▸ **THE TASK**
Only one stretch of the data below should be repeated: the lines from the line containing "Recreate this scene" through the line containing "COL = S.collection", inclusive, exactly as they are.

>> START INFORMATION SUPPLIED

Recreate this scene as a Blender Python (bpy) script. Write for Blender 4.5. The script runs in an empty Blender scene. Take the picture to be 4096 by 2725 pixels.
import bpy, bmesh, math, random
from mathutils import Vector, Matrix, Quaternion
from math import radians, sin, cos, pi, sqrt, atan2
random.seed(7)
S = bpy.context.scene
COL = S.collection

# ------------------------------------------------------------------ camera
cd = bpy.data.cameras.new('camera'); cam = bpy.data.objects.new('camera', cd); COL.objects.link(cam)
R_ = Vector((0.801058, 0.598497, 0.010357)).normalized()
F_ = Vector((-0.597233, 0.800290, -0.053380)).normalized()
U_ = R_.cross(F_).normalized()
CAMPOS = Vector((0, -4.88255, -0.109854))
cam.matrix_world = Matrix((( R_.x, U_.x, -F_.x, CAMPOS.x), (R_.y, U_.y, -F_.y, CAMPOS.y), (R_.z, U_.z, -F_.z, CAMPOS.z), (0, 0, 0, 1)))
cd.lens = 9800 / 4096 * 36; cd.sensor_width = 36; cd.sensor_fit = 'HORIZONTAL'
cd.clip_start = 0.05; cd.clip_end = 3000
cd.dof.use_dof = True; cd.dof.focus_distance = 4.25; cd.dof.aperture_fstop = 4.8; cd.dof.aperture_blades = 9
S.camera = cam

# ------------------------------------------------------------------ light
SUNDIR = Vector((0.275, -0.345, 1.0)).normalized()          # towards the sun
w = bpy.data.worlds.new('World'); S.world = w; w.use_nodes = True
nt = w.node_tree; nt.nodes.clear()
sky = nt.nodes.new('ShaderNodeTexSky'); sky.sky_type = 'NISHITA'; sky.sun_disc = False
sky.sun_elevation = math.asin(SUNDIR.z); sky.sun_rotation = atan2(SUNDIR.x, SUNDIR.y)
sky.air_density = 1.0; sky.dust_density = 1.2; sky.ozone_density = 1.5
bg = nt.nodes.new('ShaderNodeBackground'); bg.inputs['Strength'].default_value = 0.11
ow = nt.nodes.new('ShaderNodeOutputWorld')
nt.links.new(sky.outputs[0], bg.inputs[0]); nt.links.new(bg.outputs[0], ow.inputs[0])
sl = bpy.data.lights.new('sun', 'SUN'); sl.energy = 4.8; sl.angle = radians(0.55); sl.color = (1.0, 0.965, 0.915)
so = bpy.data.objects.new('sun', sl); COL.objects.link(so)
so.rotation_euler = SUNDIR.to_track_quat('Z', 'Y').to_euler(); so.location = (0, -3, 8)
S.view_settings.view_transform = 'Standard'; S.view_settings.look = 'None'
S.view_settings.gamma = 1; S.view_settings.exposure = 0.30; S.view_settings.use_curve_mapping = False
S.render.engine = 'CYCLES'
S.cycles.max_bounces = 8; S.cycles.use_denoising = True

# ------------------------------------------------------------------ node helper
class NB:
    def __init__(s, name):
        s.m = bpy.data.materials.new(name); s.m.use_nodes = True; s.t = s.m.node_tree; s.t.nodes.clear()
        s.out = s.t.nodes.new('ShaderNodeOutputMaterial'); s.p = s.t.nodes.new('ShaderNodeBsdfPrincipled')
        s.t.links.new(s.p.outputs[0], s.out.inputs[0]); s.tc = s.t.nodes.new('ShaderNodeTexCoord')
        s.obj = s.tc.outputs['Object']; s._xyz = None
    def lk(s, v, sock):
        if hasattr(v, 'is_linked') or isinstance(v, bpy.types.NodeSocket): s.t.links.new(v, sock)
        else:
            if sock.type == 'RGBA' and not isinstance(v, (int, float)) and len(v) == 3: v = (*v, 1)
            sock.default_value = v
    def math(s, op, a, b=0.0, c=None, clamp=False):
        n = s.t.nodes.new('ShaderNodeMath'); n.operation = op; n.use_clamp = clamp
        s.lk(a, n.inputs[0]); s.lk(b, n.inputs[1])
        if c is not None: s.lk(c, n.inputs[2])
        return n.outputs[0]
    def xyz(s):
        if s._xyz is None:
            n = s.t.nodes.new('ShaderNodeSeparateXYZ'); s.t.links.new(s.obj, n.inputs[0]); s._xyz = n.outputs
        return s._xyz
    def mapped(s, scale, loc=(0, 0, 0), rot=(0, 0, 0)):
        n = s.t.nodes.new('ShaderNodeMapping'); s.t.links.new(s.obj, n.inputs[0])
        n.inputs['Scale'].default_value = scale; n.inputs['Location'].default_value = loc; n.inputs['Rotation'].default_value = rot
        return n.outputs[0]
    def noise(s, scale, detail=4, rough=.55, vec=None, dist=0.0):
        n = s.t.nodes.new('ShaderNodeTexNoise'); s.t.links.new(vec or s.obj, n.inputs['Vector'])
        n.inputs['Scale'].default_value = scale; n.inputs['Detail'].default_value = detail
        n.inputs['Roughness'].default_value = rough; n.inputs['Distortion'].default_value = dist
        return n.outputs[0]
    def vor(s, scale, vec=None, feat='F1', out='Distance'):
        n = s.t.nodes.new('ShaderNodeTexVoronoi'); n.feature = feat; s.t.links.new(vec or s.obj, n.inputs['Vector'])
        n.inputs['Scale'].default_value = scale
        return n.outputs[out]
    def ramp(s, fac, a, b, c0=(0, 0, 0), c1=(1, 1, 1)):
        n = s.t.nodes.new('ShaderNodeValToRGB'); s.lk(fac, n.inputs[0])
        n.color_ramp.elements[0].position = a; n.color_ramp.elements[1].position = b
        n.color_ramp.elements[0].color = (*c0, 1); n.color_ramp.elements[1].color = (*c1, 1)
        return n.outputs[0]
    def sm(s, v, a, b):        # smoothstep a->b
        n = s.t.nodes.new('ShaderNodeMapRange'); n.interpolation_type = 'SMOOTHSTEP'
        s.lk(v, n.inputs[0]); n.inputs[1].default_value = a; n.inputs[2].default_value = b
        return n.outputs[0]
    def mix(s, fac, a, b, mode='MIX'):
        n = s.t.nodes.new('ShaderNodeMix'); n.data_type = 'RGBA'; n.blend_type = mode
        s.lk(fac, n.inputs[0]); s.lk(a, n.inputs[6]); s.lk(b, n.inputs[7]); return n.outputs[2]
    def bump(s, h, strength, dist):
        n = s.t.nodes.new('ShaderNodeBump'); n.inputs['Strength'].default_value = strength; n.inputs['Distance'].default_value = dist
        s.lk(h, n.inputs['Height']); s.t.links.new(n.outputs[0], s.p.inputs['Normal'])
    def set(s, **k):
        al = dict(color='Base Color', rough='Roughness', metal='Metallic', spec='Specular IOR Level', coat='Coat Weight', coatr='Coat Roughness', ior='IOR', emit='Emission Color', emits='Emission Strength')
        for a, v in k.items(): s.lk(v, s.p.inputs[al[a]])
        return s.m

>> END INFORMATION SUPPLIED
>> START INFORMATION SUPPLIED

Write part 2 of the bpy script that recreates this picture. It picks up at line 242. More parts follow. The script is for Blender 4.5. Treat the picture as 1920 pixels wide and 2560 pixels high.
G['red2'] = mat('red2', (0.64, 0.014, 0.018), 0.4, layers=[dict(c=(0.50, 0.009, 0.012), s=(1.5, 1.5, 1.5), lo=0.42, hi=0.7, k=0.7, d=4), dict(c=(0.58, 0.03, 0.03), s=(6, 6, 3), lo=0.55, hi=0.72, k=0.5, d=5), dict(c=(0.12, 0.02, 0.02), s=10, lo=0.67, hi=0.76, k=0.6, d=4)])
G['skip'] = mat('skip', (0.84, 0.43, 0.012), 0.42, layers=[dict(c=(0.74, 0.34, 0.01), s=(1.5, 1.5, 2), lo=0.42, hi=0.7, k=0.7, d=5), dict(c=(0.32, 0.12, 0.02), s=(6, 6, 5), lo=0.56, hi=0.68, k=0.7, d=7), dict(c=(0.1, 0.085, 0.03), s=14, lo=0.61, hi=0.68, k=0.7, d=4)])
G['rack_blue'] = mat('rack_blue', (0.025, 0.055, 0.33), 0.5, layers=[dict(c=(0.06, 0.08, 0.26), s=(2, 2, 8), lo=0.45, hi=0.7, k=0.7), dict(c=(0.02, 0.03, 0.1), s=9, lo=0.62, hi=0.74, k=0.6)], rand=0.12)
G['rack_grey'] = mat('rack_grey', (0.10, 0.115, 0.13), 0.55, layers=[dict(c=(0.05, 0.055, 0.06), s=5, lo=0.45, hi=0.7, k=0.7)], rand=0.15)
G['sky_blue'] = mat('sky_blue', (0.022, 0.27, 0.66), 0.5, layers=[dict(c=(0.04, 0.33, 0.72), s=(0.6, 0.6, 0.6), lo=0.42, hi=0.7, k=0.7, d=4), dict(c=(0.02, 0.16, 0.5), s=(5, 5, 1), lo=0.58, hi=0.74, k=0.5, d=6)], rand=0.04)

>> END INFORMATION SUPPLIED

▸ **EXPECTED ANSWER**
Recreate this scene as a Blender Python (bpy) script. Write for Blender 4.5. The script runs in an empty Blender scene. Take the picture to be 4096 by 2725 pixels.
import bpy, bmesh, math, random
from mathutils import Vector, Matrix, Quaternion
from math import radians, sin, cos, pi, sqrt, atan2
random.seed(7)
S = bpy.context.scene
COL = S.collection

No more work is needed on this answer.